Mr. Namgyal lies es sich nicht nehmen, mich zum Essen in sein Haus einzuladen. Wir haben uns sehr angeregt unterhalten.
Nach einem überraschenden und starken Wintereinbruch bekam ich große Bedenken, dass ich rechtzeitig nach Leh komme, um den Flug nach Delhi anzutreten. Deshalb habe ich meine geplante Abreise aus Zanskar um 2 Tage auf den 21.09. vorverlegt. Dies erwies sich als richtig, da wegen des schlechten Wetters Flüge aus Leh einige Tage gecancelt waren.
Die Lehrer hatten am letzten Schultag noch ein besonderes Essen für uns organisiert.
Etwas wehmütig nahm ich Abschied, nicht ohne das Versprechen abzugeben, wiederzu-kommen. Auch ich habe mich dafür bedankt, von den Menschen in Zanskar viel über ihre Kultur gelernt zu haben. So hat ein gegenseitiges Lernen stattgefunden, So, wie ich es möchte.
Wie der Principal Mr Sharma und die Lehrer meinen Aufenthalt sehen, mögen sie selbst beurteilen.
Bei meinem Aufenthalt an der SECPAD School sind mir noch ein paar Dinge aufgefallen, die ich nicht unerwähnt lassen möchte:
Die Wasserversorgung des Hostels und der Schule nahm während meines Aufenthaltes stetig ab. Mitte September kam nur noch ein Rinnsal aus dem Schlauch, an der Schule kam nahezu nichts mehr an. D.h.: Händewaschen, ein wichtiges Erziehungsziel der Hygiene, war nicht mehr möglich. Das unter den vorhandenen Gegebenheiten die Wasserversorgung schwankt ist normal, ich halte es aber für dringend erforderlich eine verlässliche, minimale Wasser-versorgung zu installieren, wie sie offensichtlich schon angedacht ist.
Da die öffentliche Stromversorgung trotz Stromanschluss real nicht vorhanden ist, wäre es überaus sinnvoll auch für das Schulgebäude eine Fotovoltaik Anlage zu installieren. Dann könnte ein Computer, Drucker, Fotokopierer z.B. in der Bibliothek installiert werden, die aktuell wichtige Ausbildungsfaktoren sind.
Die Lehrer wohnen in einem etwas entfernten SECPAD Gebäude. Der öffentliche Stromanschluss entspricht dem des Schulgebäudes, d.h. er ist real nicht vorhanden.

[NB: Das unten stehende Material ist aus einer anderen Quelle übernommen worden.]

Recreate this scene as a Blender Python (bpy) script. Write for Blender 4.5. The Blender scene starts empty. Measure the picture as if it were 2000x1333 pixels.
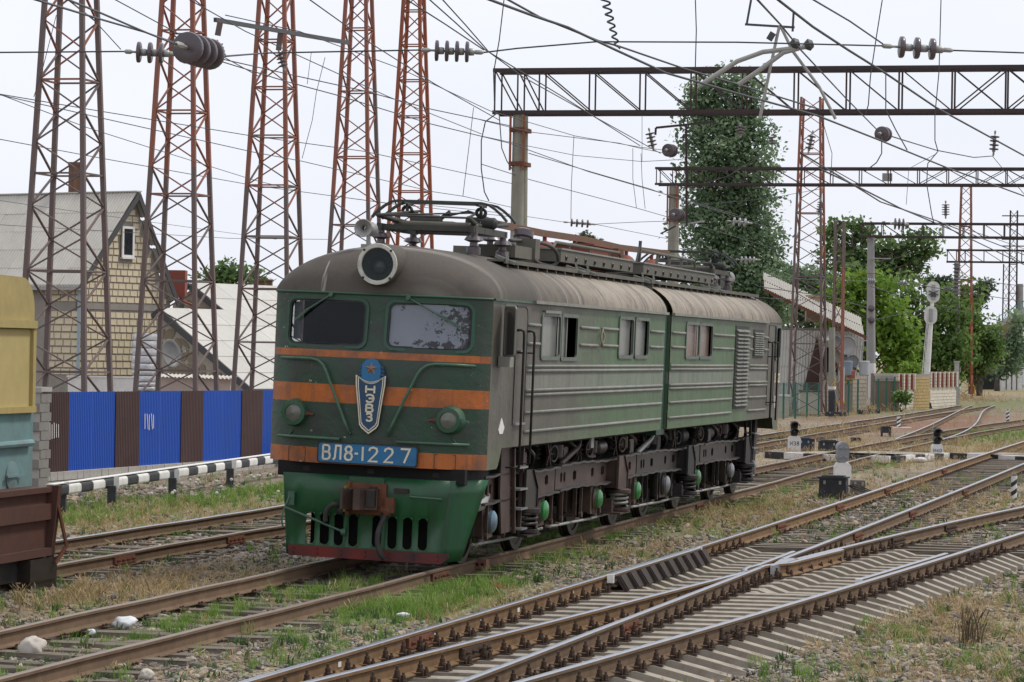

Auf dem Gelände des Gebäudes befindet sich eine Wasserpumpe, die allerdings defekt ist.
Die Lehrer schleppen in 5 Literkanistern Wasser zum Trinken, Kochen und Waschen von der Schule zu ihrer Unterkunft. Licht gibt es überwiegend nur von Taschenlampen.
Wenn von den Lehrern und zwar völlig zu recht, gefordert wird, dass sie sich Fakten aneignen und sich auf den Unterricht vorbereiten, müssen auch die Bedingungen dafür gewissen Grundanforderungen gerecht werden, um Lehrer mit einer gewissen Qualität an die Schule zu bekommen, bzw. an der Schule zu halten.
Es scheint mir hier dringender Handlungsbedarf vorhanden.